Issue (i): Whether interference under Section 37 with a decision upholding an arbitral award can extend to reappreciation of the contract and substitution of an alternative interpretation.
Analysis: The scope of judicial interference under Sections 34 and 37 of the Arbitration and Conciliation Act, 1996 is limited and is not akin to a normal appellate jurisdiction. A court exercising jurisdiction under Section 37 is required to examine whether the Section 34 court exceeded its limits, and it cannot re-write the contract or displace a plausible view taken by the arbitral tribunal merely because another interpretation is possible. Interference is justified only where the award is perverse or patently illegal in the sense recognised in arbitral jurisprudence.
Conclusion: The Division Bench was not justified in reinterpreting the contract and interfering with the concurrent findings on the ground of perversity.
Issue (ii): Whether the claims for reimbursement of increased entry tax and toll tax were rightly rejected by the arbitral tribunal and the Single Judge on a plausible reading of the contract.
Analysis: The arbitral tribunal construed Clause 5.1.2 as dealing with taxes directly chargeable on bills raised by the contractor, while Clauses 7.1.1 and 7.1.2 governed general price variation and excluded individual claims arising from fluctuations in taxes or levies on items forming part of the bill of quantities. Reading Clause 11.7 with these provisions, the tribunal held that indirect taxes embedded in quoted rates were not separately reimbursable.

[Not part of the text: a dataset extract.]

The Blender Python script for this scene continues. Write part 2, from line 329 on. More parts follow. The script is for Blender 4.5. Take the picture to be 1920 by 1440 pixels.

The Single Judge found that this was a reasonable and possible view of the contractual scheme and declined to interfere under Section 34.
Conclusion: The rejection of the claims for reimbursement of increased entry tax and toll tax was a plausible contractual interpretation and did not warrant interference.
Final Conclusion: The appeal succeeded and the judgment of the Division Bench was set aside, with restoration of the Single Judge's order upholding the arbitral award.
Ratio Decidendi: Under Sections 34 and 37 of the Arbitration and Conciliation Act, 1996, a court cannot substitute its own interpretation for a plausible construction adopted by the arbitral tribunal unless the award is perverse or otherwise falls within the narrow grounds for interference.